● Exercise task: Repeat the listing in full, word for word.

● Given data:

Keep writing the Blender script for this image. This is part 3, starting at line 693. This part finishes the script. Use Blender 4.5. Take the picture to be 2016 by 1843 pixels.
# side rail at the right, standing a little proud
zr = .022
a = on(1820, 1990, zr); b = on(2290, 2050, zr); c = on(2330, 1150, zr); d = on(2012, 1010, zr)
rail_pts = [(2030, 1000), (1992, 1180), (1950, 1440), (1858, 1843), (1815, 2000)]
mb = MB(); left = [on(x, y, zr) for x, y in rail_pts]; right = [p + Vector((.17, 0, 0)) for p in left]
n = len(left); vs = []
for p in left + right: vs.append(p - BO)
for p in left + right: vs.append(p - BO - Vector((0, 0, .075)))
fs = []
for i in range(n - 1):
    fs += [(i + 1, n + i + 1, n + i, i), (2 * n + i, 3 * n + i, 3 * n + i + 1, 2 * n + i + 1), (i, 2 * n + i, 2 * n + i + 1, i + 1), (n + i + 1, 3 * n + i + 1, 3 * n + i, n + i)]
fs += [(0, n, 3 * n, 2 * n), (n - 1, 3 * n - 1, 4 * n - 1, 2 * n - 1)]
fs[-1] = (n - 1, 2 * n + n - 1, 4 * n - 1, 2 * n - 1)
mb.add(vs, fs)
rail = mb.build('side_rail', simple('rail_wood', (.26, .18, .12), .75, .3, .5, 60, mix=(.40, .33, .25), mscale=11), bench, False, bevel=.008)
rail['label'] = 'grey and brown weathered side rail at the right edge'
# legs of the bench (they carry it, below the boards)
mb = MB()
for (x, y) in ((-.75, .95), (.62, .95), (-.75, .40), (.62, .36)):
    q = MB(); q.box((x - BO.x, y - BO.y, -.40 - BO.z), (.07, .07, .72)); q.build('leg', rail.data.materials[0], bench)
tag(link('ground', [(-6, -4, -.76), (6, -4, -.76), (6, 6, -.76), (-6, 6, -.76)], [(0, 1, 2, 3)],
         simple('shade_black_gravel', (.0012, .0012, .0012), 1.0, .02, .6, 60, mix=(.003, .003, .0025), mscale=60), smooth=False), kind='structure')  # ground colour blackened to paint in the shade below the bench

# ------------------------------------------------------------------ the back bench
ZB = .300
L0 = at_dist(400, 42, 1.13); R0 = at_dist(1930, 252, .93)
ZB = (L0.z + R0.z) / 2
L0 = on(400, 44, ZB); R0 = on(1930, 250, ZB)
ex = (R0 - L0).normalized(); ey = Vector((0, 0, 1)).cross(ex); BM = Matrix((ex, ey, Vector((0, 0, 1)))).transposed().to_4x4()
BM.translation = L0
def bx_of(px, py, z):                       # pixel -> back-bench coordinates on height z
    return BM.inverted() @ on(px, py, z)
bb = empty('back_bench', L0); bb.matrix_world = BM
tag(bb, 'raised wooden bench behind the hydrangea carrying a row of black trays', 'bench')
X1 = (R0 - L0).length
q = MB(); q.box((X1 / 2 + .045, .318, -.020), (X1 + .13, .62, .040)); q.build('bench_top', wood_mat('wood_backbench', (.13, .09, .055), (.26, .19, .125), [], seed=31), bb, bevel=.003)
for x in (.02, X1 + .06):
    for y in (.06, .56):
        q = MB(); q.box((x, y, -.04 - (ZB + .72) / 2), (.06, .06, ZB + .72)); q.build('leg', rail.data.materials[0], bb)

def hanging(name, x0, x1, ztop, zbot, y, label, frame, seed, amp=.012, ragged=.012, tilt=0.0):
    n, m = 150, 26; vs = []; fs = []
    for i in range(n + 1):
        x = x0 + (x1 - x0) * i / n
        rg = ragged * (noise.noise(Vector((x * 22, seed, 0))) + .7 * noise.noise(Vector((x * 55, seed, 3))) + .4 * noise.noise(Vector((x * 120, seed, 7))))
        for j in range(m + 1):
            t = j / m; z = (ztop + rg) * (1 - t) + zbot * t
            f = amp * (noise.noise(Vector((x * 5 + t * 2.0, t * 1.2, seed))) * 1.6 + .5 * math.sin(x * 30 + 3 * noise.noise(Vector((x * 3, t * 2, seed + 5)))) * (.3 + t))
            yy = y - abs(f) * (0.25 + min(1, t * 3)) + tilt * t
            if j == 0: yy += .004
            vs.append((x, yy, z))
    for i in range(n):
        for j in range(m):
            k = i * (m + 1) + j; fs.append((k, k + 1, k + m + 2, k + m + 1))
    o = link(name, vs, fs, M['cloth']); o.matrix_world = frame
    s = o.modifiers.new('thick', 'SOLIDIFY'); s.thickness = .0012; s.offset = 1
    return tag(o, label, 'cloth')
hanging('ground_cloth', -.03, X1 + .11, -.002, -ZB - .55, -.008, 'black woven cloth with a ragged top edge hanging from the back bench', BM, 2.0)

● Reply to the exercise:
Keep writing the Blender script for this image. This is part 3, starting at line 693. This part finishes the script. Use Blender 4.5. Take the picture to be 2016 by 1843 pixels.
# side rail at the right, standing a little proud
zr = .022
a = on(1820, 1990, zr); b = on(2290, 2050, zr); c = on(2330, 1150, zr); d = on(2012, 1010, zr)
rail_pts = [(2030, 1000), (1992, 1180), (1950, 1440), (1858, 1843), (1815, 2000)]
mb = MB(); left = [on(x, y, zr) for x, y in rail_pts]; right = [p + Vector((.17, 0, 0)) for p in left]
n = len(left); vs = []
for p in left + right: vs.append(p - BO)
for p in left + right: vs.append(p - BO - Vector((0, 0, .075)))
fs = []
for i in range(n - 1):
    fs += [(i + 1, n + i + 1, n + i, i), (2 * n + i, 3 * n + i, 3 * n + i + 1, 2 * n + i + 1), (i, 2 * n + i, 2 * n + i + 1, i + 1), (n + i + 1, 3 * n + i + 1, 3 * n + i, n + i)]
fs += [(0, n, 3 * n, 2 * n), (n - 1, 3 * n - 1, 4 * n - 1, 2 * n - 1)]
fs[-1] = (n - 1, 2 * n + n - 1, 4 * n - 1, 2 * n - 1)
mb.add(vs, fs)
rail = mb.build('side_rail', simple('rail_wood', (.26, .18, .12), .75, .3, .5, 60, mix=(.40, .33, .25), mscale=11), bench, False, bevel=.008)
rail['label'] = 'grey and brown weathered side rail at the right edge'
# legs of the bench (they carry it, below the boards)
mb = MB()
for (x, y) in ((-.75, .95), (.62, .95), (-.75, .40), (.62, .36)):
    q = MB(); q.box((x - BO.x, y - BO.y, -.40 - BO.z), (.07, .07, .72)); q.build('leg', rail.data.materials[0], bench)
tag(link('ground', [(-6, -4, -.76), (6, -4, -.76), (6, 6, -.76), (-6, 6, -.76)], [(0, 1, 2, 3)],
         simple('shade_black_gravel', (.0012, .0012, .0012), 1.0, .02, .6, 60, mix=(.003, .003, .0025), mscale=60), smooth=False), kind='structure')  # ground colour blackened to paint in the shade below the bench

# ------------------------------------------------------------------ the back bench
ZB = .300
L0 = at_dist(400, 42, 1.13); R0 = at_dist(1930, 252, .93)
ZB = (L0.z + R0.z) / 2
L0 = on(400, 44, ZB); R0 = on(1930, 250, ZB)
ex = (R0 - L0).normalized(); ey = Vector((0, 0, 1)).cross(ex); BM = Matrix((ex, ey, Vector((0, 0, 1)))).transposed().to_4x4()
BM.translation = L0
def bx_of(px, py, z):                       # pixel -> back-bench coordinates on height z
    return BM.inverted() @ on(px, py, z)
bb = empty('back_bench', L0); bb.matrix_world = BM
tag(bb, 'raised wooden bench behind the hydrangea carrying a row of black trays', 'bench')
X1 = (R0 - L0).length
q = MB(); q.box((X1 / 2 + .045, .318, -.020), (X1 + .13, .62, .040)); q.build('bench_top', wood_mat('wood_backbench', (.13, .09, .055), (.26, .19, .125), [], seed=31), bb, bevel=.003)
for x in (.02, X1 + .06):
    for y in (.06, .56):
        q = MB(); q.box((x, y, -.04 - (ZB + .72) / 2), (.06, .06, ZB + .72)); q.build('leg', rail.data.materials[0], bb)

def hanging(name, x0, x1, ztop, zbot, y, label, frame, seed, amp=.012, ragged=.012, tilt=0.0):
    n, m = 150, 26; vs = []; fs = []
    for i in range(n + 1):
        x = x0 + (x1 - x0) * i / n
        rg = ragged * (noise.noise(Vector((x * 22, seed, 0))) + .7 * noise.noise(Vector((x * 55, seed, 3))) + .4 * noise.noise(Vector((x * 120, seed, 7))))
        for j in range(m + 1):
            t = j / m; z = (ztop + rg) * (1 - t) + zbot * t
            f = amp * (noise.noise(Vector((x * 5 + t * 2.0, t * 1.2, seed))) * 1.6 + .5 * math.sin(x * 30 + 3 * noise.noise(Vector((x * 3, t * 2, seed + 5)))) * (.3 + t))
            yy = y - abs(f) * (0.25 + min(1, t * 3)) + tilt * t
            if j == 0: yy += .004
            vs.append((x, yy, z))
    for i in range(n):
        for j in range(m):
            k = i * (m + 1) + j; fs.append((k, k + 1, k + m + 2, k + m + 1))
    o = link(name, vs, fs, M['cloth']); o.matrix_world = frame
    s = o.modifiers.new('thick', 'SOLIDIFY'); s.thickness = .0012; s.offset = 1
    return tag(o, label, 'cloth')
hanging('ground_cloth', -.03, X1 + .11, -.002, -ZB - .55, -.008, 'black woven cloth with a ragged top edge hanging from the back bench', BM, 2.0)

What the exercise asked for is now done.